Dr Pablo Gracia secures ERC Consolidator Grant

Posted on: 10 May 2023

DIGINEQ study to explore how adolescent digital use is linked to social inequalities in well-being outcomes

Dr Pablo Gracia from the School of Social Sciences and Philosophy has secured a prestigious European Research Council (ERC) Consolidator Grant. His work will explore links between digital use and social inequalities in adolescents’ well-being.

The highly competitive ERC Consolidator Grants are awarded to academics to build research teams to conduct pioneering research across all disciplines. They form part of the EU’s Horizon Europe programme. Dr Gracia joins recent ERC Consolidators awardees Drs Marius de Leeuw and Sarah Doyle who secured ERC Consolidator Grants earlier this year.

Pablo Gracia, Associate Professor of Sociology

The ERC has granted Dr Gracia €2 million over a five-year period for his project DIGINEQ – Digital Time Use, Adolescent Well-Being and Social Inequalities. Dr Gracia and his team will tackle a fundamental question in our unequal and digitalised world – how does adolescent digital use link to the reproduction of social inequalities?

Pablo Gracia, Associate Professor of Sociology, said:

“I am incredibly excited that my DIGINEQ project has been awarded an ERC Consolidator Grant. This grant will allow my team to develop an innovative scientific framework to understand a major challenge of our times: how digital and social inequalities are interrelated and shape unequal trajectories in adolescents’ well-being.

“This grant will allow me to apply unconventional approaches and methodologies in my field and to hire the most talented PhDs and postdoctoral researchers to consolidate a vibrant team of researchers working together on this exciting agenda. I am honoured to have the opportunity to contribute to understanding these important scientific and societal challenges through this ERC grant.”   

Commenting on the award, Provost Dr Linda Doyle said:

“Congratulations to Pablo on this fantastic achievement. His project is timely and ambitious. It is vitally important to understand how digital use among adolescents is associated with the reproduction of inequalities in society. This ERC grant will be massively helpful as Pablo and his team set about exploring this important challenge.”

Dr Gracia is the 11th Trinity researcher to secure an ERC award under the 2022 funding calendar bringing the total funding secured by Trinity researchers under this cycle to €16m. He joins four ERC Starting Grant awardees, two ERC Consolidator Grant awardees, one ERC Advanced Grant awardee and three ERC Proof of Concept awardees.

Since the inception of the ERC programme, over 60 ERC Starting, Consolidator, Advanced and Synergy grants have been won by Trinity researchers across all three Faculties and 18 Schools.
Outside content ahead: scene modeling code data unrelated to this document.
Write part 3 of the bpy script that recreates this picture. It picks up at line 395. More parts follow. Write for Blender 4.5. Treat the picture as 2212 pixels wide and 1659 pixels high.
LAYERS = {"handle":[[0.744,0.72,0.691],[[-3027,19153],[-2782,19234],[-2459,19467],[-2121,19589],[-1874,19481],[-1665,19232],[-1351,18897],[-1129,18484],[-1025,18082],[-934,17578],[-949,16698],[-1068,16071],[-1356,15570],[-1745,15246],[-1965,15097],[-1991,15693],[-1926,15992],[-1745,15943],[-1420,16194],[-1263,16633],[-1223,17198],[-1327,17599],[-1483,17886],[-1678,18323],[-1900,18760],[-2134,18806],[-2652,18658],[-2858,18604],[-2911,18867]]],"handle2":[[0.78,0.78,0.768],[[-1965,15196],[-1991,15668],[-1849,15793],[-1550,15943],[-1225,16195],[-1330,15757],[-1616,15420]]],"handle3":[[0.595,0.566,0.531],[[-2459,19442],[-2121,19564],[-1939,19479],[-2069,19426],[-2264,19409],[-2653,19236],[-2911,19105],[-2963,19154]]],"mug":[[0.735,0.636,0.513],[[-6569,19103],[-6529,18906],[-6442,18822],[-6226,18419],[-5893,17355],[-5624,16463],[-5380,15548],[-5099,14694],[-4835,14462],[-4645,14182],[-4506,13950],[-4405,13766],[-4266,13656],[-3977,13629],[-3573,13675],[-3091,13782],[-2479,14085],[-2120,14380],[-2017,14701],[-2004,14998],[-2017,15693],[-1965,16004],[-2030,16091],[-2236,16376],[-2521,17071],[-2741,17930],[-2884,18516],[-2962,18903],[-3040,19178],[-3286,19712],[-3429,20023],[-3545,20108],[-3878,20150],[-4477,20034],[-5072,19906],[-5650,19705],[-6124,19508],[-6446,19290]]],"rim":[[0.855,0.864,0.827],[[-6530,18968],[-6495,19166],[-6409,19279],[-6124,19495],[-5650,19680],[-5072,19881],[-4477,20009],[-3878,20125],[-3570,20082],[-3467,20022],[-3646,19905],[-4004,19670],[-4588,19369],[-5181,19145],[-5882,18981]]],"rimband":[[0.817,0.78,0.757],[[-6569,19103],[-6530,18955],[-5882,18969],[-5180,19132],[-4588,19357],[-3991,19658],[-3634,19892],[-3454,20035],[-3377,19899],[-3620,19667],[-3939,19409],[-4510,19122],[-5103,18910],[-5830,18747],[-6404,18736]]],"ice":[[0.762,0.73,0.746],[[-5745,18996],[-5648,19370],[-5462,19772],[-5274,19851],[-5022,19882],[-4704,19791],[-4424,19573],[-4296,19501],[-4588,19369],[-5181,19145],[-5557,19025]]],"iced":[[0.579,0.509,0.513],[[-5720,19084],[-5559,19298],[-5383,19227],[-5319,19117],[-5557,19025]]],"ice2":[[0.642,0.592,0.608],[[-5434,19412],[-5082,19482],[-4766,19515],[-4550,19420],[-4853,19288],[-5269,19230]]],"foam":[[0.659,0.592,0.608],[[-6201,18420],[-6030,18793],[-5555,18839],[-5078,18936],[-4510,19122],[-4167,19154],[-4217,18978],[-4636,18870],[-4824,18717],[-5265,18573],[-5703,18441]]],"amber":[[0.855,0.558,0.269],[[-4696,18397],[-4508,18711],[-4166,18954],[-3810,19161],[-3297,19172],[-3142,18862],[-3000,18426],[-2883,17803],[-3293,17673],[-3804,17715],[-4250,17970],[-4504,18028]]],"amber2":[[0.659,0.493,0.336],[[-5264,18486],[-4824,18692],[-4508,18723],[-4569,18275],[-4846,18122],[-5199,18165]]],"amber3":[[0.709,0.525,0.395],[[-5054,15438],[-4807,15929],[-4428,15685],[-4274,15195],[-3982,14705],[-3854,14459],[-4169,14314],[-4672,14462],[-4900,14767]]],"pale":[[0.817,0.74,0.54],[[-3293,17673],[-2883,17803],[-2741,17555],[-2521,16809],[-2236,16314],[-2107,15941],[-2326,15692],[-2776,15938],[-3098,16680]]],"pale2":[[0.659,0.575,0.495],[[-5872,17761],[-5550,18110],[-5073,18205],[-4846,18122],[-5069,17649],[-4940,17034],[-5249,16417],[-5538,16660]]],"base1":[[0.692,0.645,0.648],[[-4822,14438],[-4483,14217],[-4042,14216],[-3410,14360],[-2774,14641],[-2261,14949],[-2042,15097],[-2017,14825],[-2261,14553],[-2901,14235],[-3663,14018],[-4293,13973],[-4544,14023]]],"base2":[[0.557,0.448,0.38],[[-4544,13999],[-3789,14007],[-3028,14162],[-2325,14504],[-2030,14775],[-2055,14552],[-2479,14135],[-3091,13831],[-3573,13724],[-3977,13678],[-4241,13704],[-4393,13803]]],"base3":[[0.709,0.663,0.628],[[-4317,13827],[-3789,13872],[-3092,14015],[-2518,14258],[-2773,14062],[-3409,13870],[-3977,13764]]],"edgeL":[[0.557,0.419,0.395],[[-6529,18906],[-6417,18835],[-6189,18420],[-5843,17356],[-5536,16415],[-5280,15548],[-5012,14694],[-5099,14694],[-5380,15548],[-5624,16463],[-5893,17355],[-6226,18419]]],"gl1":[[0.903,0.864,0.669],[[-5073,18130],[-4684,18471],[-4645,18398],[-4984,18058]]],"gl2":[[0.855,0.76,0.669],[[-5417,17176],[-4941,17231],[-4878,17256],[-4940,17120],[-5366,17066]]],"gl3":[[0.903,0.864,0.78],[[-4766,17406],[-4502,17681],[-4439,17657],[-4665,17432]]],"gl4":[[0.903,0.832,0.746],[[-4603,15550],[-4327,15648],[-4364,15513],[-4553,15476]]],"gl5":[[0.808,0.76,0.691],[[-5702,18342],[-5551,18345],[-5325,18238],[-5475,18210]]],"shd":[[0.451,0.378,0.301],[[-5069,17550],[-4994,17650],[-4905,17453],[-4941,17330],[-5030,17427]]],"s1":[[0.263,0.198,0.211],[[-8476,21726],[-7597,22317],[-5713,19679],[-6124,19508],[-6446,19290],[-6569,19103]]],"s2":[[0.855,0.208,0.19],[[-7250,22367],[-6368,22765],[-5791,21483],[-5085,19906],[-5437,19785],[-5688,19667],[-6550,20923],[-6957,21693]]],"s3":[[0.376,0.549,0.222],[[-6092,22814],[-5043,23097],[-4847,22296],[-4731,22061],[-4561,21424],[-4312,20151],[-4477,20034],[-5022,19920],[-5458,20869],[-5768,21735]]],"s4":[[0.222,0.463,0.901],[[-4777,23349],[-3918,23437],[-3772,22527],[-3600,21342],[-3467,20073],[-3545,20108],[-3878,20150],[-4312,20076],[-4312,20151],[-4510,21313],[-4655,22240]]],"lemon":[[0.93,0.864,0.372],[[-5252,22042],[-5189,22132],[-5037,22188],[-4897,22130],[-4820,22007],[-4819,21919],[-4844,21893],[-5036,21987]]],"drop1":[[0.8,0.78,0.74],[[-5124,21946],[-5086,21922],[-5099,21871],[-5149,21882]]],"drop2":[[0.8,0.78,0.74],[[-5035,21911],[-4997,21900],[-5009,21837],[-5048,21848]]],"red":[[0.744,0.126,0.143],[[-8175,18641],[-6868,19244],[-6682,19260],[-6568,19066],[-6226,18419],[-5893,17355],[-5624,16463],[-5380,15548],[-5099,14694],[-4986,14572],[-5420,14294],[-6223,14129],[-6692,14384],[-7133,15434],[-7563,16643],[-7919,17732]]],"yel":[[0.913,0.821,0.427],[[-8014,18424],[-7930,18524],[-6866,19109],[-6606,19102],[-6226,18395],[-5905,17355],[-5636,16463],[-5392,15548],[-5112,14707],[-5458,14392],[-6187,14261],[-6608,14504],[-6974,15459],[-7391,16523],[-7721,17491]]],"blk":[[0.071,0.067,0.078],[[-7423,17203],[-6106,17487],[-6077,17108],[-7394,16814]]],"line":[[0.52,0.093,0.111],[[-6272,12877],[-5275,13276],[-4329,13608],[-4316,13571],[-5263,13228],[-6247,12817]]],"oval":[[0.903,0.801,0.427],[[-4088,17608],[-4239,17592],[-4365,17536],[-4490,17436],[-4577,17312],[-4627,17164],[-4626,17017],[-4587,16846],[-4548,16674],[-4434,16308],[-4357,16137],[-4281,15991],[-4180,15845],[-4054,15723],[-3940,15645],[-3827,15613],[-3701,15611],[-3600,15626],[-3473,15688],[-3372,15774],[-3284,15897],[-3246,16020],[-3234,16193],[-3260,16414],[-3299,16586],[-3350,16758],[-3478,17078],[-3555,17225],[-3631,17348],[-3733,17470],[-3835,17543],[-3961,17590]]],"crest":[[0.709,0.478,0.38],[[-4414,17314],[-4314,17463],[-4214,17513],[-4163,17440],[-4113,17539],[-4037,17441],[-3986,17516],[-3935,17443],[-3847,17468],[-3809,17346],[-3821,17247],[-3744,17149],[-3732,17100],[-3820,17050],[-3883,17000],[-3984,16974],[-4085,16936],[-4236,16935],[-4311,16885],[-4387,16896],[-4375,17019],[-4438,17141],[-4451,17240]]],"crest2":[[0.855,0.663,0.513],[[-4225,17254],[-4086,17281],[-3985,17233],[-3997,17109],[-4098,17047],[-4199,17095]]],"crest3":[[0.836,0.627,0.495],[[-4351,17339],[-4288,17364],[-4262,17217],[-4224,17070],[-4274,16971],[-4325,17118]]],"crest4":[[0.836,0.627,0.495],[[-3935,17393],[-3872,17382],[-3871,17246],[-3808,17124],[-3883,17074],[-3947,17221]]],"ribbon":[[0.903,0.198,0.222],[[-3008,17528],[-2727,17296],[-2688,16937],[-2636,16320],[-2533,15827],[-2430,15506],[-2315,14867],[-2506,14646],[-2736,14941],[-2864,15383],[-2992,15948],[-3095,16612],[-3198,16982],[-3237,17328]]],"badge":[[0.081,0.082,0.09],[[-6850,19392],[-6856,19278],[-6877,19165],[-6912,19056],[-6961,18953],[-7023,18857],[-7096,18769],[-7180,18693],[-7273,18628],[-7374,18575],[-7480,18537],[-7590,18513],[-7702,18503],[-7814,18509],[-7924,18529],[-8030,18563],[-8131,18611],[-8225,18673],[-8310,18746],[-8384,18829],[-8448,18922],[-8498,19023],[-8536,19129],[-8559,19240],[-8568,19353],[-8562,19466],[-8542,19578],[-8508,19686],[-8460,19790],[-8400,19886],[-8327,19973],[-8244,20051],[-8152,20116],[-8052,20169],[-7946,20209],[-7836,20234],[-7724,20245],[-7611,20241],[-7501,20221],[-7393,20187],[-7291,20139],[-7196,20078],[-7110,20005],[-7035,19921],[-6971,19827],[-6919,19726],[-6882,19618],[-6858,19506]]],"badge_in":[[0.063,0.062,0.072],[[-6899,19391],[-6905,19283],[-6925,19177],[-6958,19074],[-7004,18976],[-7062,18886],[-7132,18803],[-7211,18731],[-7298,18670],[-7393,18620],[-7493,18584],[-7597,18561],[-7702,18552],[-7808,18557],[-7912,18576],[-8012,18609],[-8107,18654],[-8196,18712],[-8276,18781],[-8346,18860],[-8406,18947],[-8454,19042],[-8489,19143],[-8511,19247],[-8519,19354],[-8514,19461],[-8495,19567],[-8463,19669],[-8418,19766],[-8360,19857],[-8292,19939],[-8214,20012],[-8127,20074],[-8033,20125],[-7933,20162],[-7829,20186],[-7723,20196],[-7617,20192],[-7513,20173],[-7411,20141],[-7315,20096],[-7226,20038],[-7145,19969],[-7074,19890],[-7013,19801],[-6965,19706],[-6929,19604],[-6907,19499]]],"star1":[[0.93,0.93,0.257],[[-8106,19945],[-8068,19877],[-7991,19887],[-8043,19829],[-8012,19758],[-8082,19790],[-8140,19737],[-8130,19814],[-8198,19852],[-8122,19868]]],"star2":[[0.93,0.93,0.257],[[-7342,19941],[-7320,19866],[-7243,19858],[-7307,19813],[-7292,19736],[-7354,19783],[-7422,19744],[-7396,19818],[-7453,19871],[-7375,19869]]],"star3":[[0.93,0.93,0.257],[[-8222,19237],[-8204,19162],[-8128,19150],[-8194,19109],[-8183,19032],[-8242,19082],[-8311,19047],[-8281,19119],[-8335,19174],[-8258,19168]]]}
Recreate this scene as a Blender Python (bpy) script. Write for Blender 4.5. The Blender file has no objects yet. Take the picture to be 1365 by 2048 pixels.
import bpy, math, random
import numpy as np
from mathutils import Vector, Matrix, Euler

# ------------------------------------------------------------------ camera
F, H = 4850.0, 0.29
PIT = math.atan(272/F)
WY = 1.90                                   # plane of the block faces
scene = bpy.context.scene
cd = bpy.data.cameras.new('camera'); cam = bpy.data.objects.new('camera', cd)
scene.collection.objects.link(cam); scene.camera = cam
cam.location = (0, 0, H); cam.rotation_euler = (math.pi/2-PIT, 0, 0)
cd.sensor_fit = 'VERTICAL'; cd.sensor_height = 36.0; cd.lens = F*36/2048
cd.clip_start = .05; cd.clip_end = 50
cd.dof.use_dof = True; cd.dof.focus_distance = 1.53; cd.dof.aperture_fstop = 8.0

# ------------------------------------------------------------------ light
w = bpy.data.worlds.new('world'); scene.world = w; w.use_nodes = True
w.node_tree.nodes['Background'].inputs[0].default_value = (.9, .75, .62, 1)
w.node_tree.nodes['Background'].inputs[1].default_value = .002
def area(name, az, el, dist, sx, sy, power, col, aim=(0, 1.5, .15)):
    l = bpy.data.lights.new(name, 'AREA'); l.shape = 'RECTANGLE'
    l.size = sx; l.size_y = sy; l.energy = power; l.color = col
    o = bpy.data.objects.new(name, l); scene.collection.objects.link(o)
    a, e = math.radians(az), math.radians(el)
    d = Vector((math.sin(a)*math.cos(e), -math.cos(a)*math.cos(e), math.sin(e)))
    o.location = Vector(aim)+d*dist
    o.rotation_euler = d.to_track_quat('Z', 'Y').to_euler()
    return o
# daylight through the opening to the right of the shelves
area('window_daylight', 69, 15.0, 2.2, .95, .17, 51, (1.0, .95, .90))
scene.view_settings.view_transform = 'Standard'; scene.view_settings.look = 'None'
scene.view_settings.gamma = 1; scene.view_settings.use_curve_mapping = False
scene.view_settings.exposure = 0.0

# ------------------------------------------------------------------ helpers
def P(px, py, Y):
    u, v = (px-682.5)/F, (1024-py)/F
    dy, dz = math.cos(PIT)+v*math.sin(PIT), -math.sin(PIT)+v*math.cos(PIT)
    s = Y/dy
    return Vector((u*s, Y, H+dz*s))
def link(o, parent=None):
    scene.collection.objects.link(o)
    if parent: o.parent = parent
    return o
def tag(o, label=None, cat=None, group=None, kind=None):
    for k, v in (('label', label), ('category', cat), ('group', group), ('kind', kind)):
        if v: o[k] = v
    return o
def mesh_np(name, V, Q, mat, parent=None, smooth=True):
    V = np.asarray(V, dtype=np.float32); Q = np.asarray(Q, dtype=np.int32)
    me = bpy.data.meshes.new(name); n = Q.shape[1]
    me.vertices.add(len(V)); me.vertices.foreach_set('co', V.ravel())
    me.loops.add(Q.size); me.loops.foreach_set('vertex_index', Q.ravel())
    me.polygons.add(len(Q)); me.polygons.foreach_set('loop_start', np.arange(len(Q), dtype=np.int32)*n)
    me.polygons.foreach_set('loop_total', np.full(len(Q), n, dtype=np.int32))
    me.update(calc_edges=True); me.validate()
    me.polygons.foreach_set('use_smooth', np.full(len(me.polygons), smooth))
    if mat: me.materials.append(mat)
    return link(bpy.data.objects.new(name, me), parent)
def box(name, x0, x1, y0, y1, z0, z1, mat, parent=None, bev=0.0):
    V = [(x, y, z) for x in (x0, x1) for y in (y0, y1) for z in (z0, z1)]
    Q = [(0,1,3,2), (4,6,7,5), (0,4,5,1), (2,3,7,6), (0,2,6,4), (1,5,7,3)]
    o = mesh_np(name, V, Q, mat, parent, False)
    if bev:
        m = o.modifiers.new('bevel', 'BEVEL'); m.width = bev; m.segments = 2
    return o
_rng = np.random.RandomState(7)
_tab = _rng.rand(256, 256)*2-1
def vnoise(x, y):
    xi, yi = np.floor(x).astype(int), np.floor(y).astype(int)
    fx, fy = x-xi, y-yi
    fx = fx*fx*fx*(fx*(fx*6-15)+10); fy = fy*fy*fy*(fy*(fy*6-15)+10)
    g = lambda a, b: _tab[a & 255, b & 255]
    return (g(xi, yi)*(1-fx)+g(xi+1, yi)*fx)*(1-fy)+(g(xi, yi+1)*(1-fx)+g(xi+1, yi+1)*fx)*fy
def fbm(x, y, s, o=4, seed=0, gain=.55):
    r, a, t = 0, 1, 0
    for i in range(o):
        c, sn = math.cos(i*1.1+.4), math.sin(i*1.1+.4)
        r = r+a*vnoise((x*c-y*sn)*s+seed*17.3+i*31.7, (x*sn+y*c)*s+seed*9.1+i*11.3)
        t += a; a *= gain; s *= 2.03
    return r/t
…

Prof Sinead Ryan, Dean of Research, added:

“I am delighted to congratulate Pablo Gracia on his success in the ERC Consolidator competition. This is a testament to Pablo’s excellent project which, in taking an ambitious and unconventional approach to such a complex research challenge is truly in the spirit of the ERC’s mission to fund ‘high-risk/high-gain’ research.”

More about DIGINEQ – Digital Time Use, Adolescent Well-Being and Social Inequalities

The project DIGINEQ will tackle a fundamental question in our unequal and digitalised world: how does adolescent digital use link to the reproduction of social inequalities?

Dr Gracia’s team will develop a novel time-use framework to get precise knowledge on how adolescents’ use of digital devices in daily life forms social inequalities in their present and future well-being.

The project DIGINEQ has three major scientific goals. First, it seeks to understand how changes in digital engagement shape socioeconomic gaps in well-being outcomes from childhood up to late adolescence. Second, it aims to disentangle the everyday mechanisms that can link adolescents’ digital use to social inequalities in well-being. Third, it pursues to answer if digital interventions can help to promote and equalise adolescents’ well-being and healthy digital habits across socioeconomic groups.

Dr Gracia and his team will integrate multiple disciplines and fields and apply pioneering methodologies, including smartphone sensor methods to accurately track adolescent digital engagement and well-being in real time; mixed-method digital interventions with parents and adolescents to foster and equalise adolescent healthy digital habits and well-being; and large-scale longitudinal surveys with highly precise 24-hour time-diary data to measure unequal trajectories in digital use and well-being from childhood to late adolescence.